Esta batalla contra la inmoralidad se libra primero en el interior, en lo profundo del alma, para luego pasar a nuestras relaciones con los demás, y finalmente tiene repercusiones externas y públicas. En medio de una sociedad que ha exaltado el sexo y lo ha distorsionado a un grado irreconocible según las normas bíblicas, es la Iglesia de Cristo la que tiene el llamado y el deber de recuperar una perspectiva bíblica del sexo y llevarla a la práctica en su vida para testimonio al mundo. Además del deber, la Iglesia tiene también el poder para hacerlo.
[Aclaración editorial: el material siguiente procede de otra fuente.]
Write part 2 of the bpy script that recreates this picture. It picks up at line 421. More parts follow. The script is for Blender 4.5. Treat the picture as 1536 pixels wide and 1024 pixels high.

No porque seamos mejores que los demás, sino porque el mismo Dios que ha iniciado la buena obra en nosotros, ha prometido perfeccionarla. No confiamos en nuestras propias fuerzas, sino en el Espíritu de Aquel que nos ha liberado del dominio del pecado y nos ha hecho nuevas criaturas para su gloria. Si hay un grupo de personas que puede mostrar cómo se vive la sexualidad de manera santa y agradable a Dios, manifestada en matrimonios fuertes, familias íntegras, jóvenes libres y niños seguros, ese es la Iglesia. Es un llamado verdaderamente alto y de creciente importancia en una sociedad que procura cada vez más cortar las cuerdas y romper las hebillas de la ley de Dios, resultando en su propia caída a un abismo de quebrantamiento, dolor, insatisfacción y, en última instancia, muerte.
Esa es y siempre ha sido la meta de Satanás. Cada una de sus mentiras tiene como objetivo destruir a los hombres, porque le recuerdan el objeto de su rebelión y autor de su eterna destrucción, a Aquel a cuya imagen fueron creados. Su mentira de ‘liberación sexual’ no es otra cosa que esclavitud y muerte, pues a eso ha venido él, a robar, matar y destruir.
Sin embargo, nosotros predicamos al que vino a dar vida, y vida en abundancia. El único que pueda dar libertad a los cautivos, el único que puede hacer nuevas criaturas de personas marcadas y quebrantadas por el pecado, el único que puede llevarlos de muerte a vida y darles una identidad según el propósito con el cual fueron creados, es Jesús. Solo su evangelio predicado y el testimonio de vidas transformadas podrá dar luz y esperanza a este mundo. Una vez más, el llamado de Pablo en Romanos 12:1 y 2 debe ser nuestro lema de vida.
“Así que, hermanos, os ruego por las misericordias de Dios, que presentéis vuestros cuerpos en sacrificio vivo, santo, agradable a Dios, que es vuestro culto racional. No os conforméis a este siglo, sino transformaos por medio de la renovación de vuestro entendimiento, para que comprobéis cuál sea la buena voluntad de Dios, agradable y perfecta”.